Why Iberia?
Finalized Game Board V7
This game started when Sarah and I made our first trip to Spain for our honeymoon over 16 years ago, and I was immediately struck by the beautiful nuances of the country’s history. When we arrived, I had been a student of Spanish for as long as I’d been in school, and was excited to show off my Spanish skills to my new wife. Instead, I looked like any other clueless tourist when we arrived in Barcelona, where Catalan is the primary language. Later, as we went south in our later travels to the peninsula, I began to learn and experience the obvious influence that Arabic and Berber culture had in the architecture, music, language, and food around us.
After many trips to the peninsula since, I’ve consistently been fascinated by what I’ve seen, learned, experienced -- and of course, ate and drank. As I continued to delve deeper into the history, I found the history books laid out what I saw so clearly around me:
Knowledge flows to where its welcomed, and philosophy, science, and advanced art were nearly completely lost in Europe during the Dark Ages. These methods were incubated and advanced in the Islamic World before returning to Europe – very often through Spain!
Culture is never an island, but built upon and grown from the cultures of “others” that are often reviled later in history. Spanish culture and a vast array of concepts and ideas grew from Islamic kingdoms, which Isabelle and Ferdinand attempted to wipe out from their own history.
Religion alone often does not define people, but is another method for groups to organize themselves without excluding others in their community. For the vast majority of the “Reconquista” time period, Christians, Muslims, and Jews all lived, collaborated, worked, and fought together for their own local kingdoms or emirates – far more often than they fought against each other based solely on religious identity.
History is often taught with important dates, people, and battles, though reading the news will quickly show you how these headlines are like a single photograph in a family album. The wedding, graduation, or funeral photos are just the culmination of an entire album of stories, relationships, decisions, and people that came before and after it. Without them, the headlines would just be nonsense and useless.
Iberia: Kings and Emirs is fundamentally about the stories humans tell ourselves, and the political pressures rulers face when dealing with diverse stories within their lands.
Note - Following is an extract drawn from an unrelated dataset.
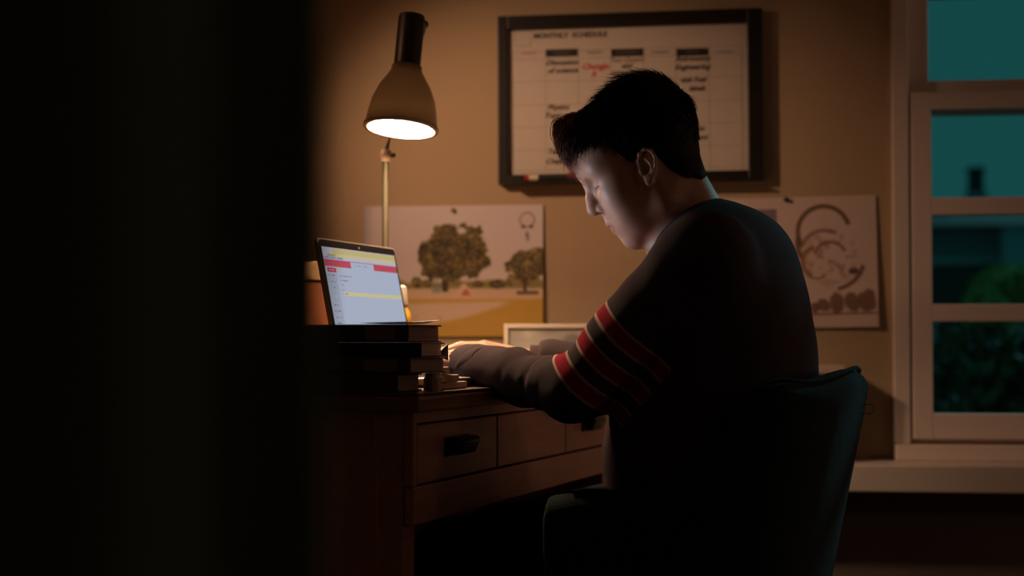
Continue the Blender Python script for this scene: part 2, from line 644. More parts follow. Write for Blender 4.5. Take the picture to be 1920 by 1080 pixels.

By simulating the nearly 200 years of history of the game, players get to experience the broader story, and reality, of this period that has been simplified into “The Reconquest of Spain”. Each time a player engages with a real historical figure from the time, or when they must update the demographics of their kingdom after gaining a new region, they wrestle with the calculations that led to the famous rulers, battles, and dates we see in the headlines of history.
I found that medieval Spain and Portugal were beautiful histories to invite people to play with these concepts. Within 2 hours, players wrestle with religious diversity, tolerance, extremism, history of intellectual progress, war-as-politics, and religion-as-politics, all while having a blast and admiring art that reveals the beautiful places and people of the peninsula.
Ultimately, I want players to walk away with a deeper appreciation for the messy, human history that lies beneath our tidy, oversimplified historical narratives. This game is for those who love the human decisions behind strategy, history, and politics, but also appreciate a clear winner and an earlier bedtime. It's a game that wrestles with complexity without taking your entire night—because the real world is complicated enough.